During three weeks of research in Uzbkekistan we have already spent at least 50 hours in long-distance share taxis and buses.
Better not to think about traffic safety
The best option on the more or less bumpy roads is to fall asleep on the back seat immediately as the drivers speed over potholes and past country bumpkins on brakeless bicycles. Once Isa looked up briefly from her slumber to notice how the driver had hooked his safety belt over the handbrake, probably to appear law-abiding at of the many police checkpoints. Better not think about traffic safety.

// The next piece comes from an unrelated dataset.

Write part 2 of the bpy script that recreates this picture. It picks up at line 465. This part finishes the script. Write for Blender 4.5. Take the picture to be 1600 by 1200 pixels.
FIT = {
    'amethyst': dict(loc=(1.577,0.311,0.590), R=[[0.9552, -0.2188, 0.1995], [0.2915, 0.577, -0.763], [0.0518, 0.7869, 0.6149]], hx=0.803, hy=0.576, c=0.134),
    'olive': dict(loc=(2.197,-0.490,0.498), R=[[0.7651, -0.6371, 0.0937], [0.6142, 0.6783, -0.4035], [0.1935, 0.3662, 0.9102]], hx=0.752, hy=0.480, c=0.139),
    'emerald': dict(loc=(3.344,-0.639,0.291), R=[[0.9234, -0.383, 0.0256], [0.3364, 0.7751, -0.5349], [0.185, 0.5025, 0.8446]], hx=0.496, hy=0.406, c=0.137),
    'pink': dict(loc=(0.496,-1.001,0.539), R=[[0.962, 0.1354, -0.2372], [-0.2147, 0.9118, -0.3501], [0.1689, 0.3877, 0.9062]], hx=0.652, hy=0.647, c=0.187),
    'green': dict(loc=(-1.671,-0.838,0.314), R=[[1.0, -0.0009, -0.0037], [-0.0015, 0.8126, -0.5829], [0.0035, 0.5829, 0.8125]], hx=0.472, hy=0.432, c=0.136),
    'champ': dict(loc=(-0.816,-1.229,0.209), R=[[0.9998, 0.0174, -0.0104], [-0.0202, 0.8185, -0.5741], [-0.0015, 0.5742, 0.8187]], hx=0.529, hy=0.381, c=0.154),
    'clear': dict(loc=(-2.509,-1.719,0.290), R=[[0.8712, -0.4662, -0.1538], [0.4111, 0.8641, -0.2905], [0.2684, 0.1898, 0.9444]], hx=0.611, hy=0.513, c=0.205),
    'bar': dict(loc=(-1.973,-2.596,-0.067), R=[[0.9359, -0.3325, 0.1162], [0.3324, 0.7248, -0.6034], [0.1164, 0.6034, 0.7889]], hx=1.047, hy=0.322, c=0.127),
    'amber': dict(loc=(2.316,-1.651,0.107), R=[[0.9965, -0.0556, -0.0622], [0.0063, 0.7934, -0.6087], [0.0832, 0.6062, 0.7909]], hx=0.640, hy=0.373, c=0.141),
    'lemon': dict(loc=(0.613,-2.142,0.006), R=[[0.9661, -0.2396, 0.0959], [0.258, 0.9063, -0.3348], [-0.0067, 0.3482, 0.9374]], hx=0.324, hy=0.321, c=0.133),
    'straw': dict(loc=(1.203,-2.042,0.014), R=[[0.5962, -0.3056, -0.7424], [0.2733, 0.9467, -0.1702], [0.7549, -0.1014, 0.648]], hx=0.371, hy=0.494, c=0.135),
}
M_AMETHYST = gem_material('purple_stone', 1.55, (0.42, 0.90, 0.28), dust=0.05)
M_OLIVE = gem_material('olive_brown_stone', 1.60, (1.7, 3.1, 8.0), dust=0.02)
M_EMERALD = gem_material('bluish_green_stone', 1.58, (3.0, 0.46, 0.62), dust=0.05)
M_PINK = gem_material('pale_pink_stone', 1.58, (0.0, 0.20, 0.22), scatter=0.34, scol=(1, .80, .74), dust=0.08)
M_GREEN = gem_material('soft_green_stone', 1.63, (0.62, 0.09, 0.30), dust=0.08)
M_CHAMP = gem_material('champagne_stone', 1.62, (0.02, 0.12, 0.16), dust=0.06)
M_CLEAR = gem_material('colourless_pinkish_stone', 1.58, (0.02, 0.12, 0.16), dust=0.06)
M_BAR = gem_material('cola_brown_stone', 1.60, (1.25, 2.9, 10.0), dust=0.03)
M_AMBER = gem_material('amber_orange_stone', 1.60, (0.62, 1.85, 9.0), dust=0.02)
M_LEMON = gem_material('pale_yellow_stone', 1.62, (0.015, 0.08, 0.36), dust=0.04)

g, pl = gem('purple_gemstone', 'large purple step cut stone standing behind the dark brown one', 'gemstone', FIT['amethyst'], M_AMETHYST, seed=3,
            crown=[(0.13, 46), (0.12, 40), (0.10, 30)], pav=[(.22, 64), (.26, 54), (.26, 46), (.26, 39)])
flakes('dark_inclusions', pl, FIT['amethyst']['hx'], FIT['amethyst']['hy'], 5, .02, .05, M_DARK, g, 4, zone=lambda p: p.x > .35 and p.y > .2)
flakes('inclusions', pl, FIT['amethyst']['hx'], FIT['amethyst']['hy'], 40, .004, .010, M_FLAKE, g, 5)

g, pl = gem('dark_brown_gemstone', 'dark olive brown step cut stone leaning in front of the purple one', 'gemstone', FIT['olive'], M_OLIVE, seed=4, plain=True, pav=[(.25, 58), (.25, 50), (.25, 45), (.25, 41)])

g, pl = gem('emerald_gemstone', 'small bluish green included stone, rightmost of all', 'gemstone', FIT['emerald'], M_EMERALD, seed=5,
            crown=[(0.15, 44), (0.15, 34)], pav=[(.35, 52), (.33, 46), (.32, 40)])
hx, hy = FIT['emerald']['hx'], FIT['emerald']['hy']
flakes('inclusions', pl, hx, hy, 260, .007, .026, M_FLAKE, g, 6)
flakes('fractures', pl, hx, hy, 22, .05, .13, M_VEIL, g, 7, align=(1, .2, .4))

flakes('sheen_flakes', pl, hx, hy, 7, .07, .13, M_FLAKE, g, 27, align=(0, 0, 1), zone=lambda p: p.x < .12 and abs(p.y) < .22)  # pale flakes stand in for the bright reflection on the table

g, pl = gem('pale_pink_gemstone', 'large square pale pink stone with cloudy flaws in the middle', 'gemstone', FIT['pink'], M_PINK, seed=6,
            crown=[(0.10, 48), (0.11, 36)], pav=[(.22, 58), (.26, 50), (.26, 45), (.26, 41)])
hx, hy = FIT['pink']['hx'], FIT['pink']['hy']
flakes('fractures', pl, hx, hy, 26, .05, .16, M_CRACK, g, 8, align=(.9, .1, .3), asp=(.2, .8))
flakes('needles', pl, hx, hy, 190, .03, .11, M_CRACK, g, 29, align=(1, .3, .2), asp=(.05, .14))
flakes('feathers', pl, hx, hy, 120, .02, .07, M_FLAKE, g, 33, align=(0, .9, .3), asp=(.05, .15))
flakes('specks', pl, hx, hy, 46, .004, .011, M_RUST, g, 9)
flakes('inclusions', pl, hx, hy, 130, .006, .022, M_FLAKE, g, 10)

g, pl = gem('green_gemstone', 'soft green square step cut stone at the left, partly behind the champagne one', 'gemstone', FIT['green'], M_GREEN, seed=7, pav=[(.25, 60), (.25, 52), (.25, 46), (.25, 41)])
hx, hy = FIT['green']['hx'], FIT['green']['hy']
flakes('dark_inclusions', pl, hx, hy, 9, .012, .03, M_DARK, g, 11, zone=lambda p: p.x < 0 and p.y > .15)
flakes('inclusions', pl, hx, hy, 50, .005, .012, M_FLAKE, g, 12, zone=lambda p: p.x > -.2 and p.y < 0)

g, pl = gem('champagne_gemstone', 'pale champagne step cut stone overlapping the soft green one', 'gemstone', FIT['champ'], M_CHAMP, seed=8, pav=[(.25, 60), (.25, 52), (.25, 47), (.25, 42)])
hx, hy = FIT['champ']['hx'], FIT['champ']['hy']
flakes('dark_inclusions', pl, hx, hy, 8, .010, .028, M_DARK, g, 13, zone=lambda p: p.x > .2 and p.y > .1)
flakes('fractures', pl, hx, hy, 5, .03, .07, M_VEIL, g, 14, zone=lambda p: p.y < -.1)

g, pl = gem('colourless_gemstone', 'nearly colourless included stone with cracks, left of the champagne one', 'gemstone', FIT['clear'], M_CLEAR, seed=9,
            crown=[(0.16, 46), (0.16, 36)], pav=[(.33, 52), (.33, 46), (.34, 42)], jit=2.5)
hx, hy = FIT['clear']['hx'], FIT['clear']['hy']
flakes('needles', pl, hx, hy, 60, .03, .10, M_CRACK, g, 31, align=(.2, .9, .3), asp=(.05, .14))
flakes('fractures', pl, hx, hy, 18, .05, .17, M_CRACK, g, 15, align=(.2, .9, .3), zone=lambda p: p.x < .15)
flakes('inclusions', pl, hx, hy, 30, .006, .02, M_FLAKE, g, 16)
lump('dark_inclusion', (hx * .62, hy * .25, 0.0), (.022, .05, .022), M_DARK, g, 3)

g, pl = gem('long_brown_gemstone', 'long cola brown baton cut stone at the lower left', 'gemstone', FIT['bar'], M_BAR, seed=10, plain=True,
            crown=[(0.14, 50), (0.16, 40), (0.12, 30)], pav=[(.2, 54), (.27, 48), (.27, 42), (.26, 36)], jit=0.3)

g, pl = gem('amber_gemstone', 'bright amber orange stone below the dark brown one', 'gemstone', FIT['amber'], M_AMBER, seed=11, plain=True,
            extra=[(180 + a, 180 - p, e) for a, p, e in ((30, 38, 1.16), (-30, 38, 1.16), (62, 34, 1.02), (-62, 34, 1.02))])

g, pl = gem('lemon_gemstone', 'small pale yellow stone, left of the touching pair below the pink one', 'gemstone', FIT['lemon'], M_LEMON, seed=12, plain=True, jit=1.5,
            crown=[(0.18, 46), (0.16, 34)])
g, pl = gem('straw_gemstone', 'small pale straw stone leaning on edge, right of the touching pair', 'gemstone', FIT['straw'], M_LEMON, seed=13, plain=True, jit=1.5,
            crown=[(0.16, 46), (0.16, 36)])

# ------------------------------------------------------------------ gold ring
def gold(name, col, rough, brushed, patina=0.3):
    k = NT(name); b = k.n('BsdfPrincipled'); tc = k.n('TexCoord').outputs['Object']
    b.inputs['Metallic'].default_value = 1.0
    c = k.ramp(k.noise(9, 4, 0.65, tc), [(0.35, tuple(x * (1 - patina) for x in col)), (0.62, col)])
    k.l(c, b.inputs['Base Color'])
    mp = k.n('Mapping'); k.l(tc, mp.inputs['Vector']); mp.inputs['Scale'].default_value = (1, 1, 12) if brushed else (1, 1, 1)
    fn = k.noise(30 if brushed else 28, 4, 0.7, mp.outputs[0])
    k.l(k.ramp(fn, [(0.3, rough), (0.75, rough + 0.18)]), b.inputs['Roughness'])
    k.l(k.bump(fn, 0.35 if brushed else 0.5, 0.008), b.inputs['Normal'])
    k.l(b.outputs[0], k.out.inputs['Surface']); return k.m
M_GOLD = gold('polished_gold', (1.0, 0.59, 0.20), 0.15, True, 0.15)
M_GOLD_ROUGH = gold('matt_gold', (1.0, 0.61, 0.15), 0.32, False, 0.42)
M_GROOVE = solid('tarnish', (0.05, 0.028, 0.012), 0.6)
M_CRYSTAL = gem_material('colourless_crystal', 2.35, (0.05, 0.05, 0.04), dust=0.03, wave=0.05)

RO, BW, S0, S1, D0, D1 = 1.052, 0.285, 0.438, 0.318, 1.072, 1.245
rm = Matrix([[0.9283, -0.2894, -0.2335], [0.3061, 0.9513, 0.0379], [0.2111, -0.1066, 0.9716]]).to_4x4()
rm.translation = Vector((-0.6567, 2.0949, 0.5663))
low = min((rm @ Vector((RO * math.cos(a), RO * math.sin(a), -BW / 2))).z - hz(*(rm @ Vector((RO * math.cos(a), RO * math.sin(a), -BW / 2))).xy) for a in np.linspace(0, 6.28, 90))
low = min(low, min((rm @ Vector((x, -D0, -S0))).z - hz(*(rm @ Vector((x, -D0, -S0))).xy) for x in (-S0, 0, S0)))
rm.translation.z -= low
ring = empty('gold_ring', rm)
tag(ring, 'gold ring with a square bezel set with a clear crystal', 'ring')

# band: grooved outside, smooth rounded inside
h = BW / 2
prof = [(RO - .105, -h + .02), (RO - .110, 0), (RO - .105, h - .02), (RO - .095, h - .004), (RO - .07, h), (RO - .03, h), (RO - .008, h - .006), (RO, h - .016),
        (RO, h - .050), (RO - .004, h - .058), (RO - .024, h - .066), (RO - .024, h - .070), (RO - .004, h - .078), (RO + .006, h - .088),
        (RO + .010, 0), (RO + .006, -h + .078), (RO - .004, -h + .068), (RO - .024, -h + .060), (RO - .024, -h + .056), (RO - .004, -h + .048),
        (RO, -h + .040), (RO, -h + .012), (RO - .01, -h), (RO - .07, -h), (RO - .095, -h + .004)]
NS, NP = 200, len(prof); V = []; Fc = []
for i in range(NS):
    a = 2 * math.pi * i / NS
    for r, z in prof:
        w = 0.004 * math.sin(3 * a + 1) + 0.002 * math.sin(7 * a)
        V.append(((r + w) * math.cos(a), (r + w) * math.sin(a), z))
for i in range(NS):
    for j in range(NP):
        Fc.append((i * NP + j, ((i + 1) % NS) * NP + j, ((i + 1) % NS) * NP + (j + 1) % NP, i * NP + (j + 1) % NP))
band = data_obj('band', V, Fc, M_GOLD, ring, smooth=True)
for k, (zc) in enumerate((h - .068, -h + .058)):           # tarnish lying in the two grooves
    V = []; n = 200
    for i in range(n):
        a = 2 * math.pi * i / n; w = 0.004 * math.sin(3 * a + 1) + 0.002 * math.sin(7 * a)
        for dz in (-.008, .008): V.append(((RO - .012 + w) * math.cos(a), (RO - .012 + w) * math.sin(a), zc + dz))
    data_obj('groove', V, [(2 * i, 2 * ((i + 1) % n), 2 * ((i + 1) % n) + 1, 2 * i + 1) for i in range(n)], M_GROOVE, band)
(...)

Gratefully, the road between Buchara and Beruni / Khiva has been greatly improved this year, about half of it being completely rebuilt and the other half repaired. Alas, the sanitary facilites are still awaiting similar improvements.
Long-distance buses
Long-distance bus travel is generally far worse than the share taxis, though. We boarded the bus to Moynak a full 90 minutes before its departure, but already boxes of peaches had been installed under every seat, and a medley of rice bags, machinery, iron rods, vegetables, furniture and peasants were to follow, chewing tobacco, gossiping about the other passengers, and asking us about prices in Moscow because that was obviously where we were from.
Minubuses or Marshrutka
The minibus to the village of Sentyab, on the other hand, left before it was full, since all the passengers whom the driver expected were there. We then made a detour to collect a whole mud-brick oven to be fixed on the roof, and
continued at a pace of 40 km/h to the village.
The new Uzbekistan high-speed train
And finally the new high-speed train between Tashkent and Samarkand started operating.